◆ **Task statement**: Read through the data and report every line in which the word "high" occurs.

◆ **Recorded information**:
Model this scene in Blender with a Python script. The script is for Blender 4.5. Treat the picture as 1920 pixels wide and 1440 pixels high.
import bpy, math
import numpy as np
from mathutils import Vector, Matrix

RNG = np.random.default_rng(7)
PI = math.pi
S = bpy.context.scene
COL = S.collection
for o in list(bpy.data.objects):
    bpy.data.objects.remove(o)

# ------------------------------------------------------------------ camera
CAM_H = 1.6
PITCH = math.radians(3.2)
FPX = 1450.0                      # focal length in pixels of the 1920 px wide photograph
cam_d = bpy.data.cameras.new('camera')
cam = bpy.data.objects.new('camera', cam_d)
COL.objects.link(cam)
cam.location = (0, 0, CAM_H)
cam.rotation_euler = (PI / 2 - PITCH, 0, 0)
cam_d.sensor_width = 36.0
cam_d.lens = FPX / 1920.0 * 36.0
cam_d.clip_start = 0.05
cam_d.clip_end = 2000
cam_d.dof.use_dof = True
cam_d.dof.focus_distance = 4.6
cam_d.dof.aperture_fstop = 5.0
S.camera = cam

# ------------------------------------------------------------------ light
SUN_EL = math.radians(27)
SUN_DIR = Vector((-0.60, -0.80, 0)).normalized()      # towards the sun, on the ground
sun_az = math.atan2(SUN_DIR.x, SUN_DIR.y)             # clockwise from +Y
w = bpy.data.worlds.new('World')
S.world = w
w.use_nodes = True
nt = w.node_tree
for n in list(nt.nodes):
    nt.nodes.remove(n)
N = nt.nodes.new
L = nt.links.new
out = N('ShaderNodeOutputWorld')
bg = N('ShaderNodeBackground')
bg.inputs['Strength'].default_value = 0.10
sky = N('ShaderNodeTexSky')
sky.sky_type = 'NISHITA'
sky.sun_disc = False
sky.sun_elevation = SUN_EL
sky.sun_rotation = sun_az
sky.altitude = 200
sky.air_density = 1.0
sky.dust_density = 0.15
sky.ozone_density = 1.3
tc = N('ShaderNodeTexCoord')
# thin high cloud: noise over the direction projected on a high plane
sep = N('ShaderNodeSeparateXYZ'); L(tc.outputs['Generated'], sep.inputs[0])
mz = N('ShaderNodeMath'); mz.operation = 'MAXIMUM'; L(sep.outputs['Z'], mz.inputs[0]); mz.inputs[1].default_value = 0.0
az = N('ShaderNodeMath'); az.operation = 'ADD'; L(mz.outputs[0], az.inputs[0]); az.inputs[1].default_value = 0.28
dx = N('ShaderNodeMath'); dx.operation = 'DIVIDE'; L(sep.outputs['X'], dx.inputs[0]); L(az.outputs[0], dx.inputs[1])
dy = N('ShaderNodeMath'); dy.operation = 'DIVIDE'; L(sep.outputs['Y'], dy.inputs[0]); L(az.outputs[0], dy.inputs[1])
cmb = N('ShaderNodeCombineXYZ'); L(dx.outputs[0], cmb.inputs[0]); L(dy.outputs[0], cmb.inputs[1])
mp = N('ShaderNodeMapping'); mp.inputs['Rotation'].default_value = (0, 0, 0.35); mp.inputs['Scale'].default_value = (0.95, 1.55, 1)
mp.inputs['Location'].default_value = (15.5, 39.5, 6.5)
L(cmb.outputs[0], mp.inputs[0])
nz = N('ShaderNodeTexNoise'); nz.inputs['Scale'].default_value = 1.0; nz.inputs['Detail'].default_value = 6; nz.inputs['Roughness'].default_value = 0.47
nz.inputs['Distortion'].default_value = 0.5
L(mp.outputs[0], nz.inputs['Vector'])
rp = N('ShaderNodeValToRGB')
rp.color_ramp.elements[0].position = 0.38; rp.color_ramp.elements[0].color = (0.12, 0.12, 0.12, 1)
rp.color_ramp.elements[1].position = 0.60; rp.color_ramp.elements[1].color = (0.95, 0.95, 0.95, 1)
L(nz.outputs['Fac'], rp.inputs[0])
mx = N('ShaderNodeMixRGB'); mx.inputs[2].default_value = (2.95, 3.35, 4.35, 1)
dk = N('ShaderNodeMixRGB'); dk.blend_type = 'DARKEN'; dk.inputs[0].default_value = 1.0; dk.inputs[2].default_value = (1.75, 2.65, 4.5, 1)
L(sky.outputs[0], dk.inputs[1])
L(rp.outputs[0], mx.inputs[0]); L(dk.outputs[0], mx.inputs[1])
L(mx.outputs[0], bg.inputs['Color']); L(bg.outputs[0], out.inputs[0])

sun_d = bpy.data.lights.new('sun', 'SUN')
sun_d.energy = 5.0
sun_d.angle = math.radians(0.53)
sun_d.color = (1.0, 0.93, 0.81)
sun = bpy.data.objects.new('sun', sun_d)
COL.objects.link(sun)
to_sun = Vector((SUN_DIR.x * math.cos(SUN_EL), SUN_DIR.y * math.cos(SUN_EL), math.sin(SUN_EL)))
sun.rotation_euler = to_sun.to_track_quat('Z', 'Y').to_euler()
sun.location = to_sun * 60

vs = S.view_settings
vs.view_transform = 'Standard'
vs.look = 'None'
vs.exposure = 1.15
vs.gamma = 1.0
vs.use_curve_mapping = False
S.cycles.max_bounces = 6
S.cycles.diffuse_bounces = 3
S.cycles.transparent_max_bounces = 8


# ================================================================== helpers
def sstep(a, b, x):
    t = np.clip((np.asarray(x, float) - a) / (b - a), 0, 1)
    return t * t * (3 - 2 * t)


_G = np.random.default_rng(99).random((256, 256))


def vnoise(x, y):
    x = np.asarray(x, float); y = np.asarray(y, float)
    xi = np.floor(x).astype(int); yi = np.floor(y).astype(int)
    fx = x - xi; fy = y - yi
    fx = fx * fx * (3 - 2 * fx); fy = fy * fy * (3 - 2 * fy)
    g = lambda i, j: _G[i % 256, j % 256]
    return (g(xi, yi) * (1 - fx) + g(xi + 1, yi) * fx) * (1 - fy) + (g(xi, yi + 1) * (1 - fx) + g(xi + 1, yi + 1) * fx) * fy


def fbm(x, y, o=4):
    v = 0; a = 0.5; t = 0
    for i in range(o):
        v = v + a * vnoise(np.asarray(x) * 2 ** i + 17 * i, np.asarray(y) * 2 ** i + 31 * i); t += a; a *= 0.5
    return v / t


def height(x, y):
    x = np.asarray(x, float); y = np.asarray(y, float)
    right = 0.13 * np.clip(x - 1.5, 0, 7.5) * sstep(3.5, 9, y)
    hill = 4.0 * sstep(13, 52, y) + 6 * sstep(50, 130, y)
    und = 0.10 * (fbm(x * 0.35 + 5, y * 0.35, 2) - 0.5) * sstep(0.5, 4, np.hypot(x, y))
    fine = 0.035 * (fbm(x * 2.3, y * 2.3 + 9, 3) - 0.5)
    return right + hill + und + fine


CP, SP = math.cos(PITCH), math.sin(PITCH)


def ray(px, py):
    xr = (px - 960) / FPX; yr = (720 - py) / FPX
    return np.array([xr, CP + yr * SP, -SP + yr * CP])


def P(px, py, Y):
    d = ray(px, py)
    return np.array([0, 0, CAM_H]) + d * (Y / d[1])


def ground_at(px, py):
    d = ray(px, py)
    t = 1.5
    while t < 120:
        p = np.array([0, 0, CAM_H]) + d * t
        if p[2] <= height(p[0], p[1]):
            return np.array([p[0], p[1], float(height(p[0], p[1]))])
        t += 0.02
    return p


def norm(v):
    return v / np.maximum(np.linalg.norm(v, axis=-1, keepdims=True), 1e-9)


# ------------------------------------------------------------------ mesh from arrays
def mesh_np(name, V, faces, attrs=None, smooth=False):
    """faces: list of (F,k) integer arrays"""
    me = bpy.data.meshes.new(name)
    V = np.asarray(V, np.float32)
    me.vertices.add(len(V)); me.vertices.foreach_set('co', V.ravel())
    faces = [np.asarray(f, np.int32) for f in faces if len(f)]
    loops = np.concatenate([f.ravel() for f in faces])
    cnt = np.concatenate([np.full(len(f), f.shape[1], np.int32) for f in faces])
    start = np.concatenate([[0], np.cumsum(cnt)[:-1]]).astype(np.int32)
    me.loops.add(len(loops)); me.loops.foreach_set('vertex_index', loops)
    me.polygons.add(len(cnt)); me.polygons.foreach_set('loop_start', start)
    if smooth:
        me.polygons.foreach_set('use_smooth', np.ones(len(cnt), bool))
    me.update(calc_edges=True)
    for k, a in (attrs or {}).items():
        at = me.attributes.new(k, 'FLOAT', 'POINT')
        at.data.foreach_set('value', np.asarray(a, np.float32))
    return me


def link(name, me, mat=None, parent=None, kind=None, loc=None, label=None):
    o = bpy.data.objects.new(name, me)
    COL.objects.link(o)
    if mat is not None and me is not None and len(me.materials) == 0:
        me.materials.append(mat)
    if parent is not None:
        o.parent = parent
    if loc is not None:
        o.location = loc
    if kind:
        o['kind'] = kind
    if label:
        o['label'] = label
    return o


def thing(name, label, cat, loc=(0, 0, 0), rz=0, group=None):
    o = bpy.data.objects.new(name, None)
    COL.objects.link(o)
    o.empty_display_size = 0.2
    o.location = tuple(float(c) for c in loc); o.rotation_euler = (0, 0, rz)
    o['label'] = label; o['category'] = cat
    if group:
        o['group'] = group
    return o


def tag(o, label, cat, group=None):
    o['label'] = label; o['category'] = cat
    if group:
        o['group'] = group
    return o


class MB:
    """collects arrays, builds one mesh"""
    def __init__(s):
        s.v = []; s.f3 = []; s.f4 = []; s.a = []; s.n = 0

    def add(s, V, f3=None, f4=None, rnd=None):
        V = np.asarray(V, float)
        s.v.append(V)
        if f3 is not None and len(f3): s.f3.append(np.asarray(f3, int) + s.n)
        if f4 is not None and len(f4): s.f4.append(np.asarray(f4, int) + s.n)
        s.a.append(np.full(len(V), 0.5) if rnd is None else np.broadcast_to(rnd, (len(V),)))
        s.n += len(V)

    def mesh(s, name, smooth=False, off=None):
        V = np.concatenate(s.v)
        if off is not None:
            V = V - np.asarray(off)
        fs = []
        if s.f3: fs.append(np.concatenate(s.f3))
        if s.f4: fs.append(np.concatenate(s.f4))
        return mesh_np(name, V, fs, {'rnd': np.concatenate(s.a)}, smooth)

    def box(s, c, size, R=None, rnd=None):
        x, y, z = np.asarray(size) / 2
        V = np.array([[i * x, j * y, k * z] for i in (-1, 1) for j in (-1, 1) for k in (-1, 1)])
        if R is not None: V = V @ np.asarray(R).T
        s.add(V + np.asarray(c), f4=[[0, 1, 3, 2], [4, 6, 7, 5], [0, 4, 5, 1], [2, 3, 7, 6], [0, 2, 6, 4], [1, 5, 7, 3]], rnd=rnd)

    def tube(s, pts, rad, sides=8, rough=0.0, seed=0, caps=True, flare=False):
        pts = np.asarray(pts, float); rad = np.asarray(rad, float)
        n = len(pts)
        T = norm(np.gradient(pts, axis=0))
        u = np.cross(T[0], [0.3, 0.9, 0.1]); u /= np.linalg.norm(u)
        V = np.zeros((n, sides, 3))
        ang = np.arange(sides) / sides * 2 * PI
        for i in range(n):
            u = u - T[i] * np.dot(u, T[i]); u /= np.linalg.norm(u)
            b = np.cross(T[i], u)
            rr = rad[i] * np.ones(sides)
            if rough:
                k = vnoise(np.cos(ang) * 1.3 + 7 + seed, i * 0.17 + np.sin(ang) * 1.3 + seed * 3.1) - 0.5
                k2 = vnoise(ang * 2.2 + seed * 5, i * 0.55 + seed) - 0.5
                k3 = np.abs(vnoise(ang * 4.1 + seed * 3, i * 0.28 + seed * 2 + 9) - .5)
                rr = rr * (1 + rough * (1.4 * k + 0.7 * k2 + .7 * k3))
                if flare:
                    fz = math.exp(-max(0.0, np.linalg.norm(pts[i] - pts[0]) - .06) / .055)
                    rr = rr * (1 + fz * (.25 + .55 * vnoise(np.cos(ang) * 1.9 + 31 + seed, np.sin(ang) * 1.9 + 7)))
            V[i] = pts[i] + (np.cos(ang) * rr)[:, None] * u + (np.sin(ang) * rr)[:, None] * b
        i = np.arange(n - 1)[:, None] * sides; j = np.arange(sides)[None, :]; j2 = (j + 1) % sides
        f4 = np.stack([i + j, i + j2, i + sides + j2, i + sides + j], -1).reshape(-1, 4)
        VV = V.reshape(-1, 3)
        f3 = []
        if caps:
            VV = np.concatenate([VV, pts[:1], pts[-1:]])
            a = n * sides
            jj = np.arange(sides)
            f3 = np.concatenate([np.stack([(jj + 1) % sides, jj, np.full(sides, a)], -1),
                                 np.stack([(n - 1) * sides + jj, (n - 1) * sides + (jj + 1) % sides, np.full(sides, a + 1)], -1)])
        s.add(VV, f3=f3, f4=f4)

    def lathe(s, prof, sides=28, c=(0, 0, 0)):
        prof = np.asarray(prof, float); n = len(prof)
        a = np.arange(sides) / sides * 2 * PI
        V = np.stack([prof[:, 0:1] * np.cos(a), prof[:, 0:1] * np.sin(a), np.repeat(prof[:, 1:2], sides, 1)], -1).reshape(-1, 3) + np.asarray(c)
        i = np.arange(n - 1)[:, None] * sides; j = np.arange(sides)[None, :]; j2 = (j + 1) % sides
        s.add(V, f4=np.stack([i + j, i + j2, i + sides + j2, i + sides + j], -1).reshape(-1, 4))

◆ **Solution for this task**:
Model this scene in Blender with a Python script. The script is for Blender 4.5. Treat the picture as 1920 pixels wide and 1440 pixels high.
# thin high cloud: noise over the direction projected on a high plane